GIVEN TASK:
Return, exactly as written, the lines that start at the one holding "Generate a Blender" and end at the one holding "COL = SC.collection", with both of those lines kept. Skip any pictures.

PROVIDED DATA:
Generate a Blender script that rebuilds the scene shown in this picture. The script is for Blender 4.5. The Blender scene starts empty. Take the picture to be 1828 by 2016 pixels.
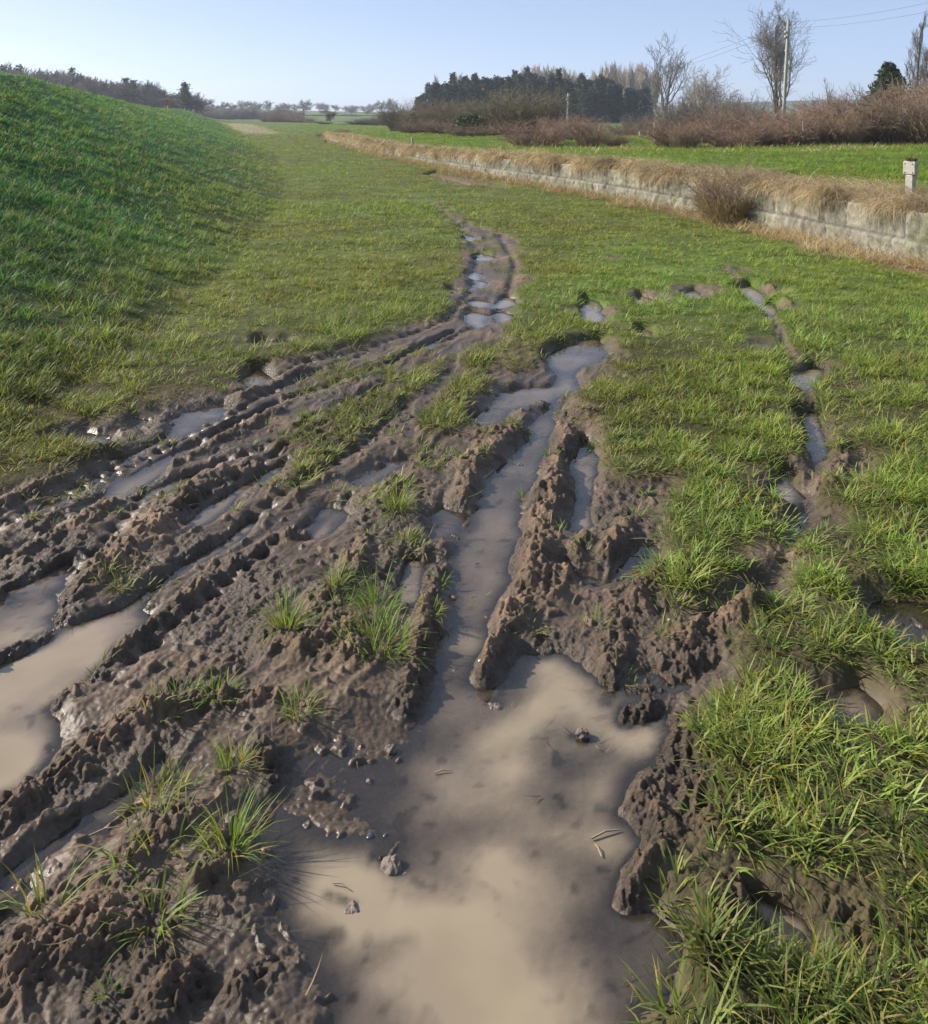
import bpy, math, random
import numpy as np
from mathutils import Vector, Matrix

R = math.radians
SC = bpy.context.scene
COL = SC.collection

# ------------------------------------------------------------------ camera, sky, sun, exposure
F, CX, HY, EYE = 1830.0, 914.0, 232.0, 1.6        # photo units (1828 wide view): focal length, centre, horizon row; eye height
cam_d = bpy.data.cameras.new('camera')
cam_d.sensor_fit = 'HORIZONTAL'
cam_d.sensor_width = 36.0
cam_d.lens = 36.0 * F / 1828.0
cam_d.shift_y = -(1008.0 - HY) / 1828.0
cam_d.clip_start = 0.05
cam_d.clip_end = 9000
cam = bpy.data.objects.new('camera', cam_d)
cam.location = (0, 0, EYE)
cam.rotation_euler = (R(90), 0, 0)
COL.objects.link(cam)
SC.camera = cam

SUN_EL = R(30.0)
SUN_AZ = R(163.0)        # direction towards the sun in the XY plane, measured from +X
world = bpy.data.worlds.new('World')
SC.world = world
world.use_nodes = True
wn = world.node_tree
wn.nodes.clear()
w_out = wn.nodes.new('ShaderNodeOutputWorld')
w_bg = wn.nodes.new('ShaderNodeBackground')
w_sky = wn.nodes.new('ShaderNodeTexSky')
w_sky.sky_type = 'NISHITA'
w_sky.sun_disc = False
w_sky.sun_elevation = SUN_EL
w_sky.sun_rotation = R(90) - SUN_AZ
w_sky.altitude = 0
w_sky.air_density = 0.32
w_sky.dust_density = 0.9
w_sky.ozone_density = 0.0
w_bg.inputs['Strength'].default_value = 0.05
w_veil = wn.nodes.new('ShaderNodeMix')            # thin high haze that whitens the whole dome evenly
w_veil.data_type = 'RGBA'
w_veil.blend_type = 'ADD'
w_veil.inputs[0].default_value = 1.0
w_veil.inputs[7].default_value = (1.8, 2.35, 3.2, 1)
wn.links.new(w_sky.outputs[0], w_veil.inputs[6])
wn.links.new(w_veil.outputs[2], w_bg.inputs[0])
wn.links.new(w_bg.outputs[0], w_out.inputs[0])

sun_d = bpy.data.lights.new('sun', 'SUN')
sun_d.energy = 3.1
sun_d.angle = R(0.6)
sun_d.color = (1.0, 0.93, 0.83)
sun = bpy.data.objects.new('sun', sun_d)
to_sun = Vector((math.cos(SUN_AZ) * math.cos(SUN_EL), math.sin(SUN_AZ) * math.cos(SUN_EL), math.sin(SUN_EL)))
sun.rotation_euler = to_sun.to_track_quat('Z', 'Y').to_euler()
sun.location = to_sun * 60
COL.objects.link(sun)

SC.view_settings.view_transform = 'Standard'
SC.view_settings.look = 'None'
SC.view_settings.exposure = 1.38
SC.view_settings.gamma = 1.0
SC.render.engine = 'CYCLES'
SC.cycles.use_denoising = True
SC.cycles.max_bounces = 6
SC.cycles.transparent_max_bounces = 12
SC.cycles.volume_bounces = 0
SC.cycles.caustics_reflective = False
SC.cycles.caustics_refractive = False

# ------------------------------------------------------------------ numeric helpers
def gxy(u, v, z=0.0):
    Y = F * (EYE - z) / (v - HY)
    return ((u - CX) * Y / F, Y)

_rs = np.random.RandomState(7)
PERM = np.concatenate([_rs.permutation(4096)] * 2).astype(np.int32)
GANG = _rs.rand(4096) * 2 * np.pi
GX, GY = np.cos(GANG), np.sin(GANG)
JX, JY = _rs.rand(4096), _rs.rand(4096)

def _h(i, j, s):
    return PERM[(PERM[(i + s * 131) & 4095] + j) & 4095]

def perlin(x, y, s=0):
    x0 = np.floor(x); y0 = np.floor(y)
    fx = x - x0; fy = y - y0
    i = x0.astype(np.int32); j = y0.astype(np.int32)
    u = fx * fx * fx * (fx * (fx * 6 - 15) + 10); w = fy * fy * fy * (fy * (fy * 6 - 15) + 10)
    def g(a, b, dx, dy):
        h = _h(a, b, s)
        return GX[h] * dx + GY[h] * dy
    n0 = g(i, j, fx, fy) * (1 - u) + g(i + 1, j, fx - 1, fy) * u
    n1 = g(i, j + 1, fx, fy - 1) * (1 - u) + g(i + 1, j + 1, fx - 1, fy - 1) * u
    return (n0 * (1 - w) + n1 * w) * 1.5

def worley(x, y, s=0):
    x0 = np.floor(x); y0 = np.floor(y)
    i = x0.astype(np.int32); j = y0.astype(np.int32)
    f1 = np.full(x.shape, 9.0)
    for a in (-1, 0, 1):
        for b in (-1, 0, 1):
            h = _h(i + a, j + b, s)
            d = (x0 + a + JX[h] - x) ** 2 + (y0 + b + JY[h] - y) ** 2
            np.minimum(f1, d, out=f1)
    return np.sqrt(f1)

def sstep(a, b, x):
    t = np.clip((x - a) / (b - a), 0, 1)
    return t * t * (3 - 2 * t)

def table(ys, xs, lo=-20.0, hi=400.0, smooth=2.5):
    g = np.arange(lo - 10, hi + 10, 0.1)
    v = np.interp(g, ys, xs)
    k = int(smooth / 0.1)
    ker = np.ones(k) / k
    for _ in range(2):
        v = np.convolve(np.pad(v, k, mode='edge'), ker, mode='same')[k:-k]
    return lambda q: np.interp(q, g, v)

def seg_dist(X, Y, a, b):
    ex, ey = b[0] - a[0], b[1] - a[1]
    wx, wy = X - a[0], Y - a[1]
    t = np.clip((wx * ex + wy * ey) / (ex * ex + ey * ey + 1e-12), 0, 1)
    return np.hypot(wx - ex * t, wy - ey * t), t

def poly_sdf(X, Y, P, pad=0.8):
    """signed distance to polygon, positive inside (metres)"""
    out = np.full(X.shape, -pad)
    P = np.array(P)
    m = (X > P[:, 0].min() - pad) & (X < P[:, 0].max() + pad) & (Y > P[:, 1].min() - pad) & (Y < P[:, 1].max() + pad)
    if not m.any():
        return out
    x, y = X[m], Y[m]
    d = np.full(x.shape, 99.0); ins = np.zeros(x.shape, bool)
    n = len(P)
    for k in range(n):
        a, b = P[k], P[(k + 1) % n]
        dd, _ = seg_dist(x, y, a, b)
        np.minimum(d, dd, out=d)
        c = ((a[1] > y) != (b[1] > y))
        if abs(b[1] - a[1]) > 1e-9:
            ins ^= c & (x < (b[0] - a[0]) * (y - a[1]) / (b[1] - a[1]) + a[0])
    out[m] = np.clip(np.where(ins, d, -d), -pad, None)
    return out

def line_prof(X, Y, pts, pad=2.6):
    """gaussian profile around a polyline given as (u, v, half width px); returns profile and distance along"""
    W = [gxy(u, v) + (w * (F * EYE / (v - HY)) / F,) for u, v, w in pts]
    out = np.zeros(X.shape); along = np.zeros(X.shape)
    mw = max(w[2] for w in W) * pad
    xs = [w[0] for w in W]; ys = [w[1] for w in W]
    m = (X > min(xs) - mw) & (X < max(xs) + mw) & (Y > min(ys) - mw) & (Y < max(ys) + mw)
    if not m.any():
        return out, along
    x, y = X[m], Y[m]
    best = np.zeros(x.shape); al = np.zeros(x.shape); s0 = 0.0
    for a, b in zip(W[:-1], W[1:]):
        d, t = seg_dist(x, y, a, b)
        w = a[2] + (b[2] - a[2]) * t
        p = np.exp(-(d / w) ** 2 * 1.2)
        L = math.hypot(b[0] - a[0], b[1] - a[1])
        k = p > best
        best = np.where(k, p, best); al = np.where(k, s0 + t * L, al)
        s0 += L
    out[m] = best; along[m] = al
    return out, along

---

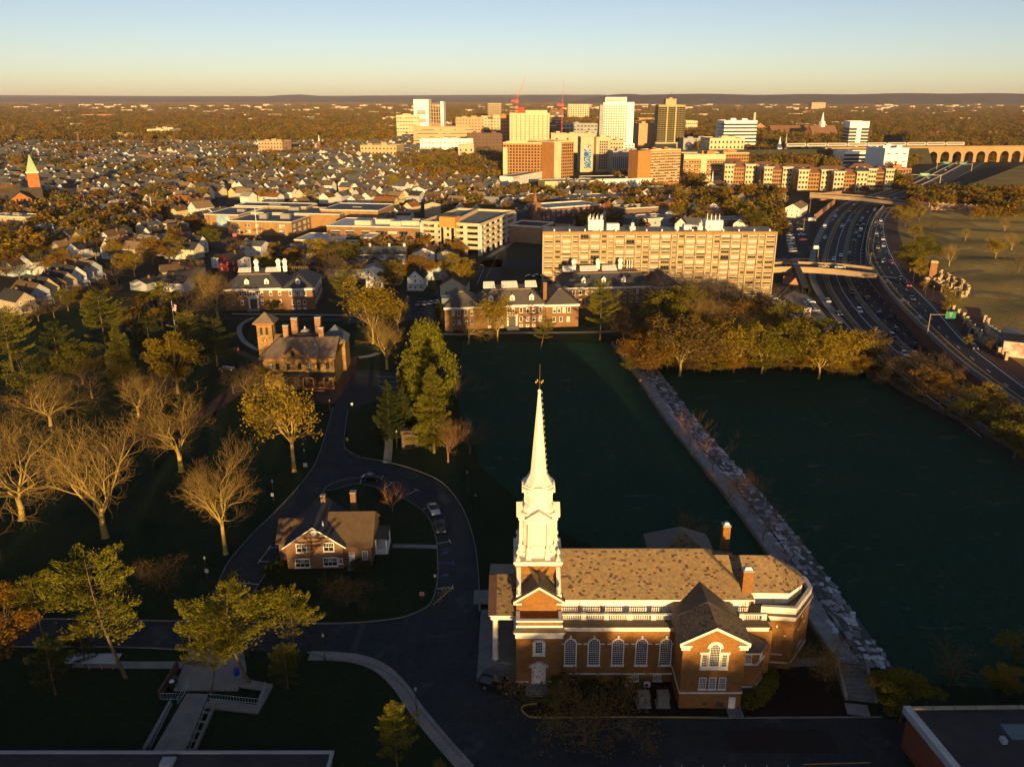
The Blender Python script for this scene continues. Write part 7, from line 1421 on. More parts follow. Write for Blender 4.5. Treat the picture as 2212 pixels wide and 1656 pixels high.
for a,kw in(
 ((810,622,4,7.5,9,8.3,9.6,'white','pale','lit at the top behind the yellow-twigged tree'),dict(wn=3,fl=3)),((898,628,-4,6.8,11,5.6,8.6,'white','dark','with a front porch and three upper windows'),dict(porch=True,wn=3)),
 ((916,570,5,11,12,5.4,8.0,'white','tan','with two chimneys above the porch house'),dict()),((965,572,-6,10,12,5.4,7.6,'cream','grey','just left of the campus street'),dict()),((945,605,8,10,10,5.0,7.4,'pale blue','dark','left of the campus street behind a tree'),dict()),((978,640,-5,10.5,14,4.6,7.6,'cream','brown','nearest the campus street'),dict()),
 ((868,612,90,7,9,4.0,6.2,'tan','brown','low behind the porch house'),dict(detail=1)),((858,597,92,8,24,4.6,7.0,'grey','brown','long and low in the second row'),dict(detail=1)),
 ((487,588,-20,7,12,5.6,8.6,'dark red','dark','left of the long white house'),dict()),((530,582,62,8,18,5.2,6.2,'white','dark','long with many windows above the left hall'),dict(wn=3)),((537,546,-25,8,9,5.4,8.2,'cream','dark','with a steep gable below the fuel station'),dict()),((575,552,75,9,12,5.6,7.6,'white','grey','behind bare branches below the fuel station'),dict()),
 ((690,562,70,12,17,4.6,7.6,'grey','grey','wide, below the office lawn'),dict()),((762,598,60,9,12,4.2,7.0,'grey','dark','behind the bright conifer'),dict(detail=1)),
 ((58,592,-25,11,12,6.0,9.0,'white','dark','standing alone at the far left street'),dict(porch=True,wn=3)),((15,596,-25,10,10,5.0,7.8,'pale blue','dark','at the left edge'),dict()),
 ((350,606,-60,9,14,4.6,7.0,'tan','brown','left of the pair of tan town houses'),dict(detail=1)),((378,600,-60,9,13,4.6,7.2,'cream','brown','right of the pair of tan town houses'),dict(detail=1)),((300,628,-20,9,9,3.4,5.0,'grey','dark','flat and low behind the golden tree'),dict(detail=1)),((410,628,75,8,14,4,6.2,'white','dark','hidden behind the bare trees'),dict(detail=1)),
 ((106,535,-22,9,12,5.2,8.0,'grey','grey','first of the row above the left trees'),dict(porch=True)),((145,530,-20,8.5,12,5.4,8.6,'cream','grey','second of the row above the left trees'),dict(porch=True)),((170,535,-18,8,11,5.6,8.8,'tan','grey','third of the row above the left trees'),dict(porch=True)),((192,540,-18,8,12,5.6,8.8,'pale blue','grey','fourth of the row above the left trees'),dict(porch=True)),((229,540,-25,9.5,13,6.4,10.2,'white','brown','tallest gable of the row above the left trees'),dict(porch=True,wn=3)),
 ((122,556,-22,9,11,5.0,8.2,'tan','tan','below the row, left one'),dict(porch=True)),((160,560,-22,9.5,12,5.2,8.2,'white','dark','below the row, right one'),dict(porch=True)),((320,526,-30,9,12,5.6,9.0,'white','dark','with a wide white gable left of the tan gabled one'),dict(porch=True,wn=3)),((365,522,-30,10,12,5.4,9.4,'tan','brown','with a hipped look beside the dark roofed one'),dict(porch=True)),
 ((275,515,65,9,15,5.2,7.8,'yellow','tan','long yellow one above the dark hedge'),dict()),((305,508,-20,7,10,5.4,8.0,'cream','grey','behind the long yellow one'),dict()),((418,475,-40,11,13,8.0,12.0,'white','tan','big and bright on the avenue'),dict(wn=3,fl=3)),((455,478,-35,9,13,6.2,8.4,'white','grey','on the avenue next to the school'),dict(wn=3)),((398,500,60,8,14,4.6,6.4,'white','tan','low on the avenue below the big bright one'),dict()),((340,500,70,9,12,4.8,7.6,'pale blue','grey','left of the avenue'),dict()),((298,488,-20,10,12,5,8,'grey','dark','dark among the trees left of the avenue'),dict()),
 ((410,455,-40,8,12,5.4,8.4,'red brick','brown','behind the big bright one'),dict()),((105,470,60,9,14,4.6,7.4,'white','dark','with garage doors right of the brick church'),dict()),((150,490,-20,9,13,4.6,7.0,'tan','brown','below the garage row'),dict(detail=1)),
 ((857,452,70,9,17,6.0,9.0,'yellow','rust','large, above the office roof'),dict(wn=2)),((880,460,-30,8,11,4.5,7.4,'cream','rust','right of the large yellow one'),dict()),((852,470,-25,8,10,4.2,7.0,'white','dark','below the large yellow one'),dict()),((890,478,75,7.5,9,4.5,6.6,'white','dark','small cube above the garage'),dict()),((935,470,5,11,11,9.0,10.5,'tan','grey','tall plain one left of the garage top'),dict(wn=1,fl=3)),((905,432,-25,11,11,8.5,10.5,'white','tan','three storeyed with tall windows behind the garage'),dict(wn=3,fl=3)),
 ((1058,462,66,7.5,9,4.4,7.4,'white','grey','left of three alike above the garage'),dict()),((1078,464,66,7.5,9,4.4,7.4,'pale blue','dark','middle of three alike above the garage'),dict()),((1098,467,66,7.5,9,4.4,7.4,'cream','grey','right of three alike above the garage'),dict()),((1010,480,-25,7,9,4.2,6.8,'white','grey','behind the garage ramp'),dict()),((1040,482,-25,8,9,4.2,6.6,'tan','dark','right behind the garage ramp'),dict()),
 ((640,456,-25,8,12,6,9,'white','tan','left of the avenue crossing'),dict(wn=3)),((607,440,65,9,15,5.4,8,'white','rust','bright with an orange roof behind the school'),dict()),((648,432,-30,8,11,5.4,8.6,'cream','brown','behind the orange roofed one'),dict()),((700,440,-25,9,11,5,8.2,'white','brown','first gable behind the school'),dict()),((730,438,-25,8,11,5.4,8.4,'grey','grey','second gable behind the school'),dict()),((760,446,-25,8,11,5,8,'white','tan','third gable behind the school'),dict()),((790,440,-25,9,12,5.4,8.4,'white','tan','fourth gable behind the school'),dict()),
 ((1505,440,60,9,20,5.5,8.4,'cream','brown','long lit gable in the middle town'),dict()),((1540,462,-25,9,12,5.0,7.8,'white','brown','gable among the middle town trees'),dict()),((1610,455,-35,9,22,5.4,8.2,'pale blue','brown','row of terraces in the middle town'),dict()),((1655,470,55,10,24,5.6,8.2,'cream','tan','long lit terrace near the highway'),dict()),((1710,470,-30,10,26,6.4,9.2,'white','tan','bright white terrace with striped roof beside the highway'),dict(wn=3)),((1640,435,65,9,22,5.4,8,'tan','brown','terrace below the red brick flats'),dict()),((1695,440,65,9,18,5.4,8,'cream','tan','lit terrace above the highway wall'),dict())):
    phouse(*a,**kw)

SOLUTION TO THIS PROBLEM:
Generate a Blender script that rebuilds the scene shown in this picture. The script is for Blender 4.5. The Blender scene starts empty. Take the picture to be 1828 by 2016 pixels.
import bpy, math, random
import numpy as np
from mathutils import Vector, Matrix

R = math.radians
SC = bpy.context.scene
COL = SC.collection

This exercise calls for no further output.